La Navidad es la fiesta en la que la Iglesia nos enseña que, en la persona de Jesús se realiza la recapitulación del bien. El Logos de Dios que se acercó al mundo, recibe en su hipóstasis la naturaleza humana, la renueva y la convierte en divina, semejante a Dios y continente del esplendor y de la operación del Espíritu Santo. La renovación del ser humano, creado según la imagen de Dios, se hace realidad en Cristo que es la imagen de Dios Padre.
La misma renovación se realiza en cada creyente por el Espíritu Santo. Así el misterio de la Santa Trinidad que se manifestó en sombras en la creación del ser humano, se revela plenamente en la encarnación de Cristo. Al mismo tiempo en la persona de Cristo se revela el ser humano perfecto, el nuevo Adán que permanece indisolublemente unido a Dios y recapitula toda la creación.
Los Padres de la Iglesia no intentan conocer a Cristo a partir del ser humano, sino que se aproximan al verdadero ser humano a partir de Cristo. El cristiano que vive como miembro del cuerpo de Cristo, se convierte en Cristo a causa de gracia. En su carne, que es también carne de Cristo, es perdonado todo el mundo y es condenado el pecado. Así el apóstol Pablo deseaba convertirse en anatema para sus hermanos en la carne (Ro 9,3).
Un anciano asceta que escuchó la confesión de un homicida, le golpeó cariñosamente el hombro y le dijo: Hijo, yo cometí el homicidio, no fuiste tú. Las causas del mal social, así como del bien social, están enraizadas en cada uno de nosotros. El pecado tiene carácter personal. El creyente ve el pecado de los demás, como propio. Es por eso que emprende la lucha contra el mal a partir de sí mismo. Luchando contra las pasiones y contra el pecado en sí mismo participa en la lucha común de la humanidad contra el mal. Dios, a quien “nadie jamás ha visto” (Jn 1,18) se reveló y “nos habló a través del Hijo” (Heb 1,2). Esta revelación no es simplemente un nuevo período en la historia de la salvación, sino su realización.

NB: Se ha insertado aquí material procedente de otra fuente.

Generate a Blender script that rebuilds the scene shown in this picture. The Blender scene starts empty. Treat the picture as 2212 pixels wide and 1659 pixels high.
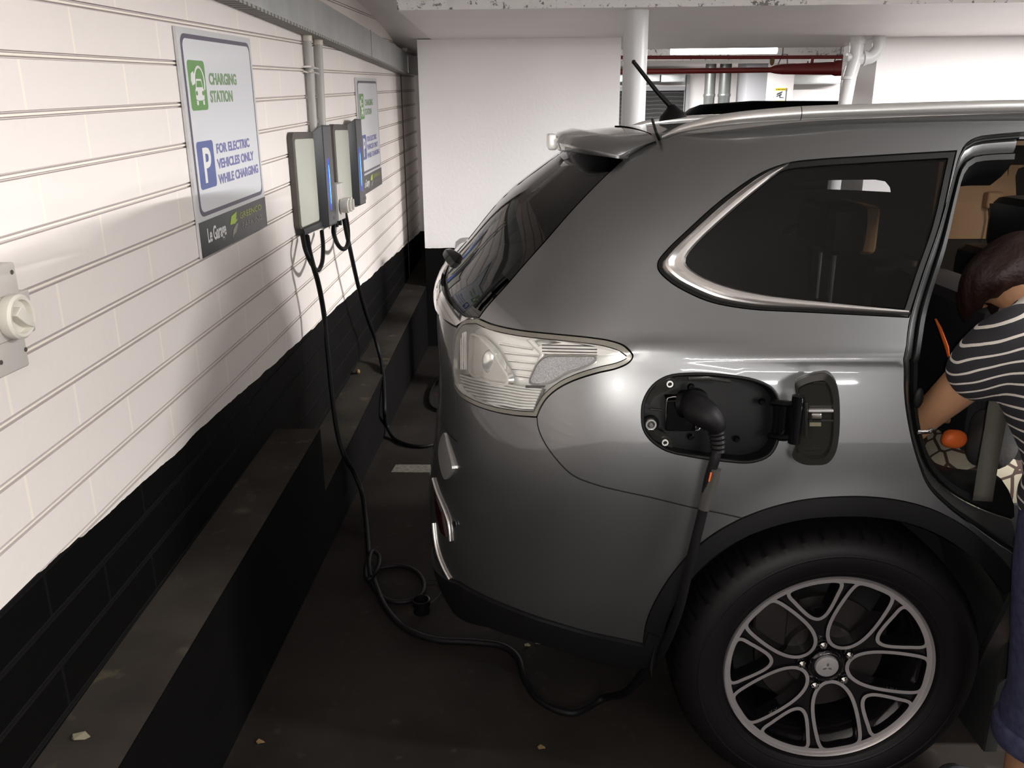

Cristo es el cumplimiento de la Ley y de los profetas, así como, de toda otra revelación de Dios al mundo.
La economía en Cristo inaugura una nueva situación y crea el inicio de la nueva vida. Ésta se representa desde ya en la Iglesia, particularmente en la divina Eucaristía, pero se revelará finalmente en el reino de Dios. Con la llegada de Cristo, la corrupción y la muerte se transfiguran en incorrupción y vida. La Ley se convierte en Verbo, persona, hipóstasis, que llama al ser humano a ser partícipe de la vida divina. El fin de la divina encarnación no es otro que la salvación y la renovación del ser humano. Si no hubiese necesidad de salvar al ser humano, Dios no se convertiría en humano. Debido a que, con el odio del diablo entró al mundo la muerte al mundo y arrastró al ser humano, Dios se hizo humano. Padece junto a nosotros y se empobrece con su encarnación para que nosotros nos enriquezcamos con su pobreza.
Dios creó al ser humano para que se perfeccione según su semejanza. Paralelamente, previó que, después de la transgresión del mandamiento, a la que incurriría el ser humano, no se cancelara el objetivo de la creación, sino que se hiciera posible su realización con la encarnación. Es decir, aquello que no logró el ser humano, porque fue engañado por el diablo y desafió el mandamiento, lo ofrece Dios con su encarnación.
La gran fiesta de la Navidad nos recuerda que el objetivo de la divina encarnación no se halla en Cristo sino en el ser humano. Y, Dios se convierte en ser humano, porque desde el principio, el fin de la creación del ser humano ha sido que alcance la semejanza de Dios.